▶ **WHAT IS EXPECTED**
Take each line containing "scene" and report it exactly as written.

▶ **DATA PROVIDED**
• • •
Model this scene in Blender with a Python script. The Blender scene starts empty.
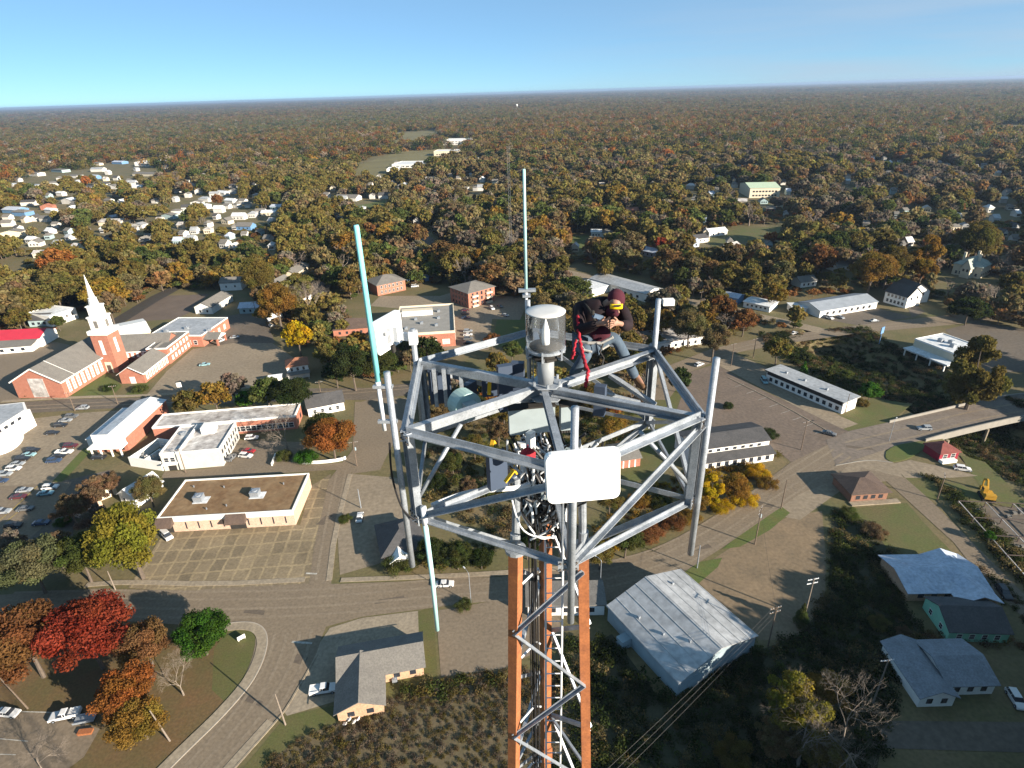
import bpy, bmesh, math, random
import numpy as np
from mathutils import Vector, Matrix
random.seed(7)
RNG = np.random.default_rng(7)
SC = bpy.context.scene
COL = SC.collection

# ------------------------------------------------------------------ camera
HC = 105.0                                   # height of the drone above the ground
FPX, PITCH, ROLL = 597.0, math.radians(26.05), math.radians(1.8)
_f = Vector((0, math.cos(PITCH), -math.sin(PITCH)))
_r0 = Vector((1, 0, 0)); _u0 = _r0.cross(_f)
_r = _r0*math.cos(ROLL) - _u0*math.sin(ROLL); _u = _r.cross(_f)
CAMP = Vector((0, 0, HC))
cd = bpy.data.cameras.new('camera'); cam = bpy.data.objects.new('camera', cd); COL.objects.link(cam)
cd.sensor_width = 36; cd.lens = FPX/1024*36; cd.clip_start = 0.1; cd.clip_end = 60000
m = Matrix((( _r.x, _u.x, -_f.x, 0), (_r.y, _u.y, -_f.y, 0), (_r.z, _u.z, -_f.z, HC), (0, 0, 0, 1)))
cam.matrix_world = m
SC.camera = cam

# ------------------------------------------------------------------ sky, sun, exposure
SUN_EL, SUN_AZ = math.radians(18.5), math.radians(125)      # azimuth clockwise from +Y
W = bpy.data.worlds.new('World'); SC.world = W; W.use_nodes = True
nt = W.node_tree; nt.nodes.clear()
wo = nt.nodes.new('ShaderNodeOutputWorld'); bg = nt.nodes.new('ShaderNodeBackground')
sky = nt.nodes.new('ShaderNodeTexSky'); sky.sky_type = 'NISHITA'; sky.sun_disc = False
sky.sun_elevation = SUN_EL; sky.sun_rotation = SUN_AZ
sky.altitude = 100; sky.air_density = 0.5; sky.dust_density = 0.0; sky.ozone_density = 4.2
bg.inputs[1].default_value = 0.05
# thin cirrus low on the right of the sky
tc = nt.nodes.new('ShaderNodeTexCoord'); mp = nt.nodes.new('ShaderNodeMapping')
mp.inputs['Scale'].default_value = (1.2, 1.2, 16); mp.inputs['Rotation'].default_value = (0, 0.06, 0)
nz = nt.nodes.new('ShaderNodeTexNoise'); nz.inputs['Scale'].default_value = 2.2; nz.inputs['Detail'].default_value = 6
sep = nt.nodes.new('ShaderNodeSeparateXYZ')
rp = nt.nodes.new('ShaderNodeMapRange'); rp.inputs[1].default_value = 0.30; rp.inputs[2].default_value = 0.66
rx = nt.nodes.new('ShaderNodeMapRange'); rx.inputs[1].default_value = 0.0; rx.inputs[2].default_value = 0.65
rz = nt.nodes.new('ShaderNodeMapRange'); rz.inputs[1].default_value = 0.16; rz.inputs[2].default_value = 0.03
mu = nt.nodes.new('ShaderNodeMath'); mu.operation = 'MULTIPLY'
mu2 = nt.nodes.new('ShaderNodeMath'); mu2.operation = 'MULTIPLY'
mx = nt.nodes.new('ShaderNodeMixRGB'); mx.inputs[2].default_value = (3.5, 4.4, 5.4, 1)
L = nt.links.new
L(tc.outputs['Generated'], mp.inputs[0]); L(mp.outputs[0], nz.inputs['Vector']); L(tc.outputs['Generated'], sep.inputs[0])
L(nz.outputs['Fac'], rp.inputs[0]); L(sep.outputs[0], rx.inputs[0]); L(sep.outputs[2], rz.inputs[0])
L(rp.outputs[0], mu.inputs[0]); L(rx.outputs[0], mu.inputs[1]); L(mu.outputs[0], mu2.inputs[0]); L(rz.outputs[0], mu2.inputs[1])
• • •
▶ **RIGHT ANSWER**
Model this scene in Blender with a Python script. The Blender scene starts empty.
SC = bpy.context.scene